A key part of my methodology is looking for investments for which a case can be made to buy, but which also carry the very real possibility of taking a dive before they reach their potential. Studies show that investors typically bail out if an investment declines more than 20% from the buying point; even if a stock takes off from there, all the investor experiences is the loss.
Too often, investors look at positives without recognizing the factors that could delay the success they foresee. For example, investors may love the concept behind a popular business, but may not recognize that short-sellers are swarming the stock, or they may see a stock that has fallen into bargain territory without considering what might drive the price down further before it can rebound.
Investors love the idea of “buy low, sell high,” but have trouble executing it -- and they all too often get it backwards.
Even if your investment premise looks right for the long term, it’s important to recognize the detours that could crop up on the path to success. If you don’t, you may not complete the journey.

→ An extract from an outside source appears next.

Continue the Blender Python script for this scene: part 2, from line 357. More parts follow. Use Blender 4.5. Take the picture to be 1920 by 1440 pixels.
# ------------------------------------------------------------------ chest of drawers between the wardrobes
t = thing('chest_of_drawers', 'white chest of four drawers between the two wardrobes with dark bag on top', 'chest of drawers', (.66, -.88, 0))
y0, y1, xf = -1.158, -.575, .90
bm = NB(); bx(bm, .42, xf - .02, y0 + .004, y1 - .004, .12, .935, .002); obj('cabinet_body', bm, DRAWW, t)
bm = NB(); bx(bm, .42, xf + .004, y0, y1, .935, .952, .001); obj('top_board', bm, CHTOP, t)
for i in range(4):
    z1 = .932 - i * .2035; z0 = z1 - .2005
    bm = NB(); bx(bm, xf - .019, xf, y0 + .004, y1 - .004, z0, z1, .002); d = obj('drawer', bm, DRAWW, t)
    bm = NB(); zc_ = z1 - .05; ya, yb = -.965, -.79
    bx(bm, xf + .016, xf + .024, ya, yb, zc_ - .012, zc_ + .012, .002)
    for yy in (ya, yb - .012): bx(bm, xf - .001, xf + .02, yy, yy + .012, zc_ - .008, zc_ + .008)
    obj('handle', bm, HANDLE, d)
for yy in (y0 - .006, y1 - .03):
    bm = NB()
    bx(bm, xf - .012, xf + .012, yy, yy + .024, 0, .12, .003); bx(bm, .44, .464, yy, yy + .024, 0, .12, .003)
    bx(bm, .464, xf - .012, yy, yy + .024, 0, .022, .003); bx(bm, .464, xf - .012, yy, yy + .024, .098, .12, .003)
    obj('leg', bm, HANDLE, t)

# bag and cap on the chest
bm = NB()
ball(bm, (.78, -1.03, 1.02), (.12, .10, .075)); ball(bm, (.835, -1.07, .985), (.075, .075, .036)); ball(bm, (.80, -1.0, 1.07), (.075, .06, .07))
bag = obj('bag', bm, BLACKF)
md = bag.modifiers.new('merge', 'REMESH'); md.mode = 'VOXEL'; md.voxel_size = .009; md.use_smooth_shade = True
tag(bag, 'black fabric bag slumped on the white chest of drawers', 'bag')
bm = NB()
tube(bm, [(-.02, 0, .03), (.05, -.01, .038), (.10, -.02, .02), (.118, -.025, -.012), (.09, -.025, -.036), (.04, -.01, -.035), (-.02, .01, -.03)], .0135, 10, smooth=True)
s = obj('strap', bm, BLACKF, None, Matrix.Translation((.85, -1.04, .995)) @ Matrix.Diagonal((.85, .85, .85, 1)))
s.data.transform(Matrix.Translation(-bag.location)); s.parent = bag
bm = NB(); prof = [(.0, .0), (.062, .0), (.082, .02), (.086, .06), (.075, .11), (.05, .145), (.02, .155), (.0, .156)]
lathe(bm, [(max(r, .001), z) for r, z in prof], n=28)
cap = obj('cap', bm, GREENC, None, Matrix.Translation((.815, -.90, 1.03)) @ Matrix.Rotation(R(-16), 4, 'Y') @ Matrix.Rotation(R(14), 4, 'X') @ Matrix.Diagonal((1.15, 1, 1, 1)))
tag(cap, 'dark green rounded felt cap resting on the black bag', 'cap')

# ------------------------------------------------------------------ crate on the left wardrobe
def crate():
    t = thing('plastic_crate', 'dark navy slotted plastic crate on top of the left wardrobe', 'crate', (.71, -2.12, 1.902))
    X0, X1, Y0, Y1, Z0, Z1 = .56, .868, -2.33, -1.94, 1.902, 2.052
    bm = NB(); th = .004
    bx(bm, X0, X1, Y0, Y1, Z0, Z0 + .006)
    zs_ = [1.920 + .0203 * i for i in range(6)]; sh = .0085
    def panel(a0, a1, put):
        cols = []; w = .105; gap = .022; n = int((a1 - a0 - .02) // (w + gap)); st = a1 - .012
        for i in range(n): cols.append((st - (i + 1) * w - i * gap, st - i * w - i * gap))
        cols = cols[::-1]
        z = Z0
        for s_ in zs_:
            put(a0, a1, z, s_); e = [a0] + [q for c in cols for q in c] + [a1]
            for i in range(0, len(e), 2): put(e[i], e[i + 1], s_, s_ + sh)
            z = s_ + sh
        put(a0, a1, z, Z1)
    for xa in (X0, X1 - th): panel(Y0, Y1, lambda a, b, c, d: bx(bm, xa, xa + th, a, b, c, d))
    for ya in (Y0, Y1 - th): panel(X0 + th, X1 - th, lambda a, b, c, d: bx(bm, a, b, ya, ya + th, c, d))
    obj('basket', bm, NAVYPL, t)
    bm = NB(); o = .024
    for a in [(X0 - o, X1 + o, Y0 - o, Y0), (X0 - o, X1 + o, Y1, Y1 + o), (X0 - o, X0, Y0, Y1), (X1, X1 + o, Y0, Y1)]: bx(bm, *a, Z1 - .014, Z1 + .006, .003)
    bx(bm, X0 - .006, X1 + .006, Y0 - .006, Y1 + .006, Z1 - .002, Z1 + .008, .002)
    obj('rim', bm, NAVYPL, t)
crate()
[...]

A never-give-up sales pitch
My very first Stupid Investment of the Week column focused on investment notes from American Business Financial Services, and that firm continued to send me invitations to invest every few weeks, right up until it filed for bankruptcy protection and suspended sales and redemptions for investors.
Likewise, if you request information on the Gerber Life Grow-Up Plan (a lousy life insurance policy for children) or the AARP Guaranteed Acceptance Life Insurance plan (a bad idea for grown-ups), you may be in for receiving mailers until your loved ones are collecting on your life insurance.
Irrational exuberance
This is an extension of bad timing, with more emotion factored in. All too often, average investors find out about an investment only after it has come into vogue, by which time it may be ready to hit the skids. It’s important to remember -- and consider -- that every investment can go wrong, even the ones that appear to be can’t-miss opportunities.
Poor governance, questionable premises
Sometimes, an investment stinks just because of how it is constructed, the style of management or the ethics of the company’s executives. It may be a great marketing idea but a poor investment concept.
These flaws aren’t always immediately evident, but when they surface, they can quickly turn an attractive investment into an ugly situation.